Denver Nuggets (2019)

In their first season without a member of their 2013 playoff team, the 2019 Nuggets had the Western Conference’s second-best record. Nikola Jokic and Jamal Murray should have Denver off TOD watch for a long time.

Brooklyn Nets (2018-2019)

It seemed likely some young members of these Nets teams – D’Angelo Russell, Jarrett Allen, Caris LeVert, Spencer Dinwiddie, Rondae Hollis-Jefferson – would make the playoffs in Brooklyn. It happened more quickly than expected.

Orlando Magic (2015-2019)

The Magic finally made the playoffs after Dwight Howard’s departure. Long-time Orlando players Nikola Vucevic, Aaron Gordon and Evan Fournier keyed the postseason run and got five years of teams TOD clearance.

New inductions

Los Angeles Lakers (2017)

This is the Lakers’ first Team of Despair in their storied history. What a pitiful era between Kobe Bryant and LeBron James. The Lakers have the right idea now: Build a championship contender around LeBron. (Their execution has left much to be desired.) That strategy has meant prioritizing veterans over youth, including Ivica Zubac and Brandon Ingram, who were the last remaining Lakers from 2017. For some reason, the Lakers dealt Zubac to the Clippers just before last season’s trade deadline. Ingram went to the Pelicans in the Anthony Davis trade.

Sacramento Kings (2016)

The Kings have missed the playoffs the last 13 years, in part, because they didn’t commit to a direction. They drafted young players in an attempt to rebuild. Then, they signed veterans to win sooner. The veterans weren’t good enough to get Sacramento to the playoffs, and the pool of young players wasn’t strong enough to build around. Those issues could be changing soon, but the 2016 Kings were a great example of this era. A rookie in 2016, Willie Cauley-Stein never found staying power in Sacramento and signed with the Warriors this summer. A relatively expensive signing the same season, Kosta Koufos was fine but not much more. Now, he’s playing in Russia, and the 2016 Kings are a Team Of Despair.

Phoenix Suns (2015)

The Suns’ long rut was bound to produce a Team Of Despair. The big question: How many? Phoenix trading T.J. Warren to the Pacers clinched 2015 as a TOD. Incidentally, that silly trade – the Suns attaching the No. 32 pick to dump Warren – increases their odds of placing more teams on this list.

Still in limbo

New York Knicks (2018-2020)

Kristaps Porzingis was supped to bridge the Knicks from Carmelo Anthony’s 2013 playoff team to their next success. But with Porzingis on the Mavericks, New York’s hopes of avoiding TOD status are hanging by a thread. Only Frank Ntilikina and Damyean Dotson remain from the 2018 Knicks.

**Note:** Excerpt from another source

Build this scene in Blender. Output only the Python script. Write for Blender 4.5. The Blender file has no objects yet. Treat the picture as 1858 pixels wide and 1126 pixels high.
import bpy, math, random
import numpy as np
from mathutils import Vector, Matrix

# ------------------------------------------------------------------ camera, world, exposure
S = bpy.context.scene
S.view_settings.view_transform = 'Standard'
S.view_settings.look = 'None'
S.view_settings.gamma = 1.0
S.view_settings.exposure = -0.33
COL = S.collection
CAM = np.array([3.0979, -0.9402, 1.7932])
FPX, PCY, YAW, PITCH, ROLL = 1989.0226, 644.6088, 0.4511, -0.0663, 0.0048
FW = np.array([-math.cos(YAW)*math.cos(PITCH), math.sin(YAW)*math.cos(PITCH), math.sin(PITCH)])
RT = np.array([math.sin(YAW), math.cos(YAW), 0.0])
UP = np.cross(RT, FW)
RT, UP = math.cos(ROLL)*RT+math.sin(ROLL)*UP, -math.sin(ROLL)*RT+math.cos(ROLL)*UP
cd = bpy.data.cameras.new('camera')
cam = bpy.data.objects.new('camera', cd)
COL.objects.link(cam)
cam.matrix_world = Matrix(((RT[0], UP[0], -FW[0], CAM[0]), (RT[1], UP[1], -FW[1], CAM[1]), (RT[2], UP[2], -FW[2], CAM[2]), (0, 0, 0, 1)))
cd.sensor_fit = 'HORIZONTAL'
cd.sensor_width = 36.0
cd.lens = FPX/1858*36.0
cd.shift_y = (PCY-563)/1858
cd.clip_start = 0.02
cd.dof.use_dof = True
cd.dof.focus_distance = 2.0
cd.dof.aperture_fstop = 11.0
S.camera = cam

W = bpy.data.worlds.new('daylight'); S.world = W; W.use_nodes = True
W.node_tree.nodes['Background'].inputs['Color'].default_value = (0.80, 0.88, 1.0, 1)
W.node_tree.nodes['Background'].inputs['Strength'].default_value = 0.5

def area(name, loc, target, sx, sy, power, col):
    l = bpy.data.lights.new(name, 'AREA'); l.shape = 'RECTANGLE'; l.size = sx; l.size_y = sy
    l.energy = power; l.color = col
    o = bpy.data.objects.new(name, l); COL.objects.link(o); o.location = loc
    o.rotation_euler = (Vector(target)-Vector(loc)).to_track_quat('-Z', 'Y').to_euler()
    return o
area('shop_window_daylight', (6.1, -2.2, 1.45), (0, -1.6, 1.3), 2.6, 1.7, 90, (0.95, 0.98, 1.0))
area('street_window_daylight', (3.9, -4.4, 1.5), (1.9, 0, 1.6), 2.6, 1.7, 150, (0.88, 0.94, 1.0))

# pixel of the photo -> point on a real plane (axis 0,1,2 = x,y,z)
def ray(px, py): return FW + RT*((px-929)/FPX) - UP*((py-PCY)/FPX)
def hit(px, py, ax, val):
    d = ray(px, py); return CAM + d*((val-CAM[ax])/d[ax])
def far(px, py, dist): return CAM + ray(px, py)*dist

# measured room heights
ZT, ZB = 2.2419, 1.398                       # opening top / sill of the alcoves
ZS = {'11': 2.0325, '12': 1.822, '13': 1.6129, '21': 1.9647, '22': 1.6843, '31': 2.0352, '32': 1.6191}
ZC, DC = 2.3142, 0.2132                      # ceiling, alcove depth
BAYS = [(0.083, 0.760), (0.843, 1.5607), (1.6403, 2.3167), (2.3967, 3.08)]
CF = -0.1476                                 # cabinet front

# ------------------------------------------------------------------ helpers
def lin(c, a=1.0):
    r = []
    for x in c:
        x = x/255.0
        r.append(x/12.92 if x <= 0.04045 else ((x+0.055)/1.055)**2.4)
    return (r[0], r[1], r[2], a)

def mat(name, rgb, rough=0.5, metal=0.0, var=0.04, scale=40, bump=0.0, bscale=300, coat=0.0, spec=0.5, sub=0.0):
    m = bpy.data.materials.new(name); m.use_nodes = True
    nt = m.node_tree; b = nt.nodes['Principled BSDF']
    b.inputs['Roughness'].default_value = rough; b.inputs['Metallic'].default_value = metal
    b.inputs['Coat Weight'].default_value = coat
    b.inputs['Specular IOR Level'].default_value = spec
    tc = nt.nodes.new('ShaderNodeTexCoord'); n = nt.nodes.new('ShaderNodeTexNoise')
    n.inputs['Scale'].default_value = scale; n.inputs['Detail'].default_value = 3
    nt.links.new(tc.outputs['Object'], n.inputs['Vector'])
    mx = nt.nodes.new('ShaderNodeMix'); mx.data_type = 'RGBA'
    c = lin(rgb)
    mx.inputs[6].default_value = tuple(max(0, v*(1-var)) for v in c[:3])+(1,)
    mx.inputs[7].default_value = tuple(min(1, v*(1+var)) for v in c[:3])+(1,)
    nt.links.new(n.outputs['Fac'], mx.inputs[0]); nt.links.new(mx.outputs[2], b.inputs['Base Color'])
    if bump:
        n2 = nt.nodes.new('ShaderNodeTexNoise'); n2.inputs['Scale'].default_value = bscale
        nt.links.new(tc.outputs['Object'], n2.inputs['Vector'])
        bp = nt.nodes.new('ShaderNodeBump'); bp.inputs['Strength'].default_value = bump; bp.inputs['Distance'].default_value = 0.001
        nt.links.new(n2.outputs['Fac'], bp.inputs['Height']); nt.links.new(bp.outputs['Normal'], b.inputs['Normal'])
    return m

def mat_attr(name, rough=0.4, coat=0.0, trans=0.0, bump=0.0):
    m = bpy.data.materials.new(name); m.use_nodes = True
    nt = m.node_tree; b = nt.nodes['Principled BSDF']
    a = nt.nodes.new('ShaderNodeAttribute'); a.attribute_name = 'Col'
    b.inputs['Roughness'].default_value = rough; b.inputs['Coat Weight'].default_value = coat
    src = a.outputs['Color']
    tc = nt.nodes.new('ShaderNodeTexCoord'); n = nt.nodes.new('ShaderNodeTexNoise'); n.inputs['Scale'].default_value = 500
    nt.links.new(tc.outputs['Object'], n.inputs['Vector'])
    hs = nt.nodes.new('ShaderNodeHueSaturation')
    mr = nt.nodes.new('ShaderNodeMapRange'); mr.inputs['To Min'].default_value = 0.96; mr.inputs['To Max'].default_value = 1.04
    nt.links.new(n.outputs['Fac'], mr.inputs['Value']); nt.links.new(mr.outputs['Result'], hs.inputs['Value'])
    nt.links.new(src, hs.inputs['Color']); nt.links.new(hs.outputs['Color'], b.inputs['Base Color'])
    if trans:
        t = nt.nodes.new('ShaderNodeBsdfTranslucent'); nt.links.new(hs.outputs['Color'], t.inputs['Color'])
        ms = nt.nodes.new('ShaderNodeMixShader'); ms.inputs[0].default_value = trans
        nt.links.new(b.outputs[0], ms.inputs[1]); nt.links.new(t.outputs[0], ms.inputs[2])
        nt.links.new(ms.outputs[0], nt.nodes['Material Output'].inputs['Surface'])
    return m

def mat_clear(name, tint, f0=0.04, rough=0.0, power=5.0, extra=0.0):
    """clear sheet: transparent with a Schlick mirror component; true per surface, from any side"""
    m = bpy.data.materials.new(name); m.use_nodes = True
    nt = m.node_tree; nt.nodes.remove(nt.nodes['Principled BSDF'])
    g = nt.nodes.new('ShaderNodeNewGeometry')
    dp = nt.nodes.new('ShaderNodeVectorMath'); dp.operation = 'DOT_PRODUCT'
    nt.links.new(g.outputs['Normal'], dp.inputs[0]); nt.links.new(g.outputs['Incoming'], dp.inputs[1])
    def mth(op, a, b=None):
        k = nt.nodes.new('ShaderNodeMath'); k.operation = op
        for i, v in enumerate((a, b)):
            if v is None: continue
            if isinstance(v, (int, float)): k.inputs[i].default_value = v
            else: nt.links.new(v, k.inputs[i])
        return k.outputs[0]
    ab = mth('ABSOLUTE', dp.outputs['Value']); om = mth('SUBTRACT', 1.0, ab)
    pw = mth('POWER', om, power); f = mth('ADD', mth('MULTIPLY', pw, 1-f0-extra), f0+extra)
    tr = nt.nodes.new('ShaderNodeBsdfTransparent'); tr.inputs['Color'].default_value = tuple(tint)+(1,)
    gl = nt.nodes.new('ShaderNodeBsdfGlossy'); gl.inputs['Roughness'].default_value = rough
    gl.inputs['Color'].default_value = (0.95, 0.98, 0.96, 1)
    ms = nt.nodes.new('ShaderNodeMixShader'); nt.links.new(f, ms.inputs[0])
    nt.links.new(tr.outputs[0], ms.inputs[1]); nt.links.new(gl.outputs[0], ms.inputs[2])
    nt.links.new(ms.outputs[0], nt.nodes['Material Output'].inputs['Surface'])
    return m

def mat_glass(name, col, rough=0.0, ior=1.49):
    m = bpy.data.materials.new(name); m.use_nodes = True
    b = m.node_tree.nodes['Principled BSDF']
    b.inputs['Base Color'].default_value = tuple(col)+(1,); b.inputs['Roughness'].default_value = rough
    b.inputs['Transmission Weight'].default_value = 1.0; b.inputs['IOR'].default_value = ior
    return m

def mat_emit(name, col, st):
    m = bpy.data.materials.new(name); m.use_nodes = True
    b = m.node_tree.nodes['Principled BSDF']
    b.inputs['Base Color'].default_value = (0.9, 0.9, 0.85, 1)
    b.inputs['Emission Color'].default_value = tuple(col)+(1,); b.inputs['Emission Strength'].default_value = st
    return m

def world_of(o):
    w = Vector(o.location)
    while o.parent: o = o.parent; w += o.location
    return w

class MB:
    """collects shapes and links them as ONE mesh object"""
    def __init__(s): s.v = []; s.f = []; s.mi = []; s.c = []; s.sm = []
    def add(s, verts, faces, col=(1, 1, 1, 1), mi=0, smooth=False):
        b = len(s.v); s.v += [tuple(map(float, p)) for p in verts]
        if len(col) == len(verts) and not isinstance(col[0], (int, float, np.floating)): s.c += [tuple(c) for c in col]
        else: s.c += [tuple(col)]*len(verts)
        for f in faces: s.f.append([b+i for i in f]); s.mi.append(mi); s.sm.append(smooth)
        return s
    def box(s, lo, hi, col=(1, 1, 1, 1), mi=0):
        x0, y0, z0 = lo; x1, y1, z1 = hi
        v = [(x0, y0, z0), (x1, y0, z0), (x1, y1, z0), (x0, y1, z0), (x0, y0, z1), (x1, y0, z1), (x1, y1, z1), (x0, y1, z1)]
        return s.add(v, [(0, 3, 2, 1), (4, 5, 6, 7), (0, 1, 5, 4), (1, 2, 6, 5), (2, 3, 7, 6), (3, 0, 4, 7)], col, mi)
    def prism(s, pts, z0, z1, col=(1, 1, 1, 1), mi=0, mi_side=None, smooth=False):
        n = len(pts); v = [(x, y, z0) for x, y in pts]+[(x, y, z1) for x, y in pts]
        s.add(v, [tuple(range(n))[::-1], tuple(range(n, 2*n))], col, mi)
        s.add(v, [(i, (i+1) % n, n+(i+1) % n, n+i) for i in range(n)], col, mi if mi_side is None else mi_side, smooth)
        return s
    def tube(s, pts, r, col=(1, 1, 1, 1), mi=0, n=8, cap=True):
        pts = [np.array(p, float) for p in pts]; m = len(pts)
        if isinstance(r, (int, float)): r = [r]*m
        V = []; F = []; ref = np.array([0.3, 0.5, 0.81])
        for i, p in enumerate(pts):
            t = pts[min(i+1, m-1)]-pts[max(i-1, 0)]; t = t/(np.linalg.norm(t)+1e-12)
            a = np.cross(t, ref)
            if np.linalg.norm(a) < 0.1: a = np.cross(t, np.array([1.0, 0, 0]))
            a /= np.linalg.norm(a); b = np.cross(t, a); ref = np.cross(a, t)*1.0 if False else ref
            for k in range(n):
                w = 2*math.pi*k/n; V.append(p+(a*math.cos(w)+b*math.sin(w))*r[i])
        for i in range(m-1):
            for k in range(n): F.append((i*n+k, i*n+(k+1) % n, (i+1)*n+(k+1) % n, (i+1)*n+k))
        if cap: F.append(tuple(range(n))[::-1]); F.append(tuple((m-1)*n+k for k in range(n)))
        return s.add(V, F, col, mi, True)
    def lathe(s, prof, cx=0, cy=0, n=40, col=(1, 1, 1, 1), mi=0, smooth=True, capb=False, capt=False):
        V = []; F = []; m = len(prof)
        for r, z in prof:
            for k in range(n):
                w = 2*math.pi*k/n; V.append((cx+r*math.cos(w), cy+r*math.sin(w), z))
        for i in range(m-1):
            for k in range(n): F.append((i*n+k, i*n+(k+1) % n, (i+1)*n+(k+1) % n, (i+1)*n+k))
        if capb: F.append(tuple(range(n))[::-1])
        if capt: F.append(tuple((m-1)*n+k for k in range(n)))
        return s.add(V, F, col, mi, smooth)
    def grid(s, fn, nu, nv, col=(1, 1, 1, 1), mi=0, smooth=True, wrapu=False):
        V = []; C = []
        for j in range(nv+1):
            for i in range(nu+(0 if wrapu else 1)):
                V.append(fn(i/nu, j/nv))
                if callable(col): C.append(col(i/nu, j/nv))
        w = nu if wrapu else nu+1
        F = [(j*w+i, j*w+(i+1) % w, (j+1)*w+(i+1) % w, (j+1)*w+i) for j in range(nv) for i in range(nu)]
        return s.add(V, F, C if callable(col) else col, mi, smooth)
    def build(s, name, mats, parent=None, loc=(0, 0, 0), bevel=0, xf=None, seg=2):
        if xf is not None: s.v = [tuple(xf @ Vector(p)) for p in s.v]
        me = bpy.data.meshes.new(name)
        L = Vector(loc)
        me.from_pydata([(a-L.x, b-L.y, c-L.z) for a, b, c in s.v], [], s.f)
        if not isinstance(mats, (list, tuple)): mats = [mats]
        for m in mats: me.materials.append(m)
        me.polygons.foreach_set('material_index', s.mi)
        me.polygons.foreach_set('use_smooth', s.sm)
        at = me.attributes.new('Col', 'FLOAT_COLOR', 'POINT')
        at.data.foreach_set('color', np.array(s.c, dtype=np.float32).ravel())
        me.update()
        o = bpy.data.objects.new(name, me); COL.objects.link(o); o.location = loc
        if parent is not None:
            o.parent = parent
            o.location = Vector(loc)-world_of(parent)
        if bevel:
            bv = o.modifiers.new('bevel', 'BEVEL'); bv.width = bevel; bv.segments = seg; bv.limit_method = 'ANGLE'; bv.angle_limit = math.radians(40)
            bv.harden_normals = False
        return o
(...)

Los Angeles Lakers (2018-2020)

The Lakers will make the playoffs with LeBron James. (Right?) So, I wouldn’t worry much about the 2019 and 2020 teams. (Right?)

But only Kyle Kuzma, Kentavious Caldwell-Pope and Alex Caruso remain from the 2018 Lakers. If Los Angeles doesn’t make the 2020 postseason, those three could be moved before the following season. Still, it’s highly likely either the Lakers make the 2020 playoffs or at least one of those three stays and the Lakers make the 2021 playoffs.

Phoenix Suns (2016-2020)

Poor drafting and a front-office change that sparked major roster turnover has left three Phoenix teams with only one hope to escape TOD status: Devin Booker. Only he remains from the 2016, 2017 and 2018 Suns.

Booker should eventually lead Phoenix to the playoffs. But the Suns are a longshot this season, and the West is always tough. He will be an unrestricted free agent in 2024, and though it seems crazy to set that countdown clock for just making the playoffs, this is Phoenix.

Sacramento Kings (2017-2020)

The Kings have something positive going, and it’s remarkable how quickly they built up. Buddy Hield is the only remaining member of the 2017 team. Only Hield, De’Aaron Fox and Bogdan Bogdanovic remain from 2018. It’d be quite disappointing if Sacramento doesn’t make the playoffs with Hield, but he’s only one player, and he can become a restricted free agent next summer.

Memphis Grizzlies (2020)

The Grizzlies lost the final members of their 2017 playoff team this offseason, trading Mike Conley to the Jazz and Chandler Parsons to the Hawks. But Memphis has a bright future with Jaren Jackson Jr. and Ja Morant. It might take a while, but it’d be quite surprising if nobody from this team makes the playoffs with the Grizzlies.